A self-described introvert, she spent four years as an assistant professor of finance at ESSEC Business School in Paris until 1993 when she moved to the U.S. to realize her dream. Bajeux-Besnainou took up residence in Lincoln Park, N.J., and began a teaching job at the University of Montreal while searching for a position in the U.S. She would find that job at George Washington University which she joined in 1994 as the only woman in the finance department. For the first 17 years at GW, she followed the typical route of an academic, churning out research papers published in academic journals and becoming a fully tenured professor of finance at the school. Then in 2011, she became chair of the finance department. A year later, she took over as associate dean for undergraduate programs, leading 110 full-time faculty members and some 1,600 students.

“Like a lot of academics,” she adds, “I was trying to evolve as I became more interested in what we academics call the dark side. But as I started doing it, I realized I really enjoyed it. So that was the start of a second type of career in roles that have a direct and different kind of impact on faculty, staff development, and students’ educational experiences.”

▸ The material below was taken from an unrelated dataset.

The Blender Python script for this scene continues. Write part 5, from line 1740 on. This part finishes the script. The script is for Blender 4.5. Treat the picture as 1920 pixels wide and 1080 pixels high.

That pivot to the administrative side, assisted by her reading of Jim Collins’ Good To Great, led to her recruitment as the first woman to become dean of Desautels in September of 2015. It was a major career transition, moving out of the U.S. to lead a school with more than 3,000 students, 100 full-time professors, and a dozen academic programs. In addition to adding the three specialty master’s programs at McGill, she also created a certificate in health care management for resident physicians. Her strategic plan was built around four pillars: research excellence, a culture that is centered on students, community impact, and financial sustainability.